The FIFA Appeal Committee had reduced the ban to six months by applying proportionality to go below the one-year minimum for no significant fault or negligence. CAS held that the WADC 2015 itself embodies proportionality and that reducing a sanction below the prescribed minimum of one year would make a nonsense of that floor. Applying the Cilic scale and classifying Guerrero's fault as 'light', the panel set the period at 14 months, crediting all suspension already served.
How did CAS establish that coca tea — not cocaine use — was the source of Guerrero's positive test?
The panel applied a five-part framework requiring proof on the balance of probabilities with actual evidence. It found, at just over 51% probability, that T2 — coca tea served in the unprotected Visitors' Room of the Swisshotel Lima on 5 October 2017 — was the source. Key factors included: both experts agreed the BZE concentration was consistent with coca-tea ingestion two days before the test; the hotel stopped serving coca tea in December 2017 and was uncooperative when asked to identify the waiter; and Guerrero's clean record and role as an anti-doping ambassador made recreational cocaine use implausible.
Did Guerrero's reliance on team food-safety protocols count as no fault or negligence?
No. The panel found that Guerrero's belief that team officials ensured the safety of food and drink in designated areas was reasonable given his long professional experience, but it was an unverified assumption — he never inquired whether protocols applied in the Visitors' Room. Because NFN requires the exercise of 'utmost caution' and is available only in truly exceptional circumstances, the panel rejected the no-fault plea. However, the reasonable belief did bear 'weightily' on the degree of fault, which was classified as 'light' rather than moderate.
Can a CAS panel use proportionality to reduce a doping ban below the WADC 2015 minimum?

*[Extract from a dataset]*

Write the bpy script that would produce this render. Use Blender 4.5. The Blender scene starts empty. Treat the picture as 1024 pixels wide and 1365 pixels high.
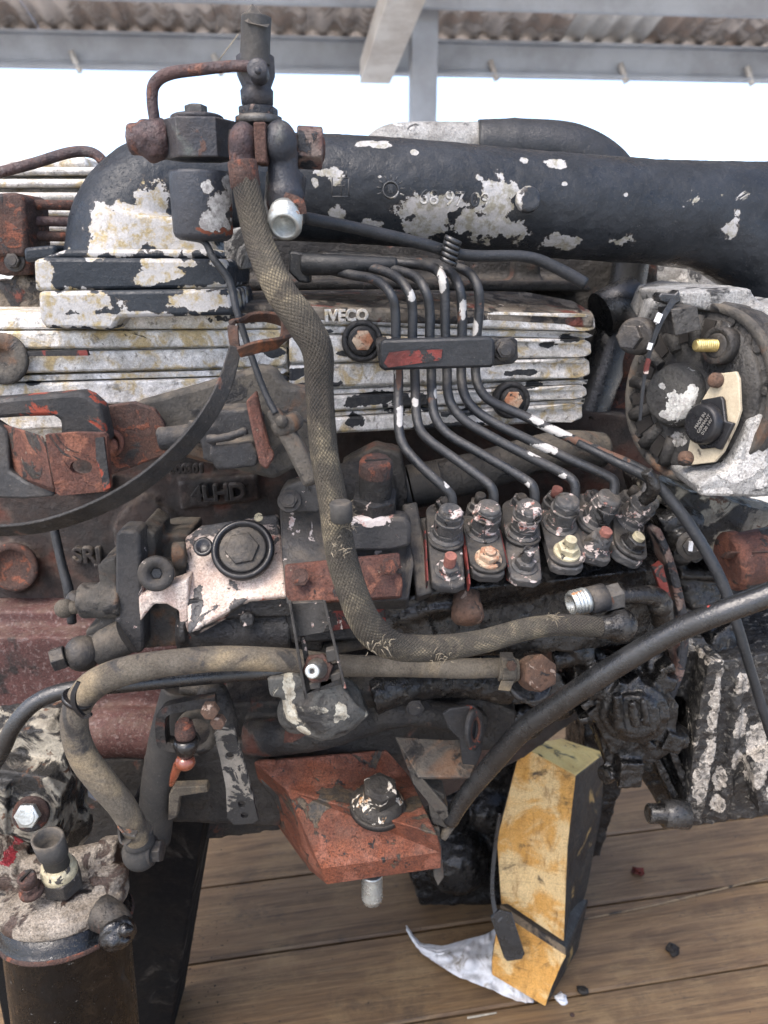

No, according to Guerrero. The panel held that CAS jurisprudence since the WADC 2015 came into force is 'clearly hostile' to using proportionality to reduce a period of ineligibility below the prescribed minimum. The WADC 2015 has been found repeatedly to be proportional in its approach to sanctions, with fault already built into the sanction framework, and the definition of fault expressly excludes factors such as the timing of the sporting calendar and loss of earnings. Departing from the lex lata would undermine legal certainty.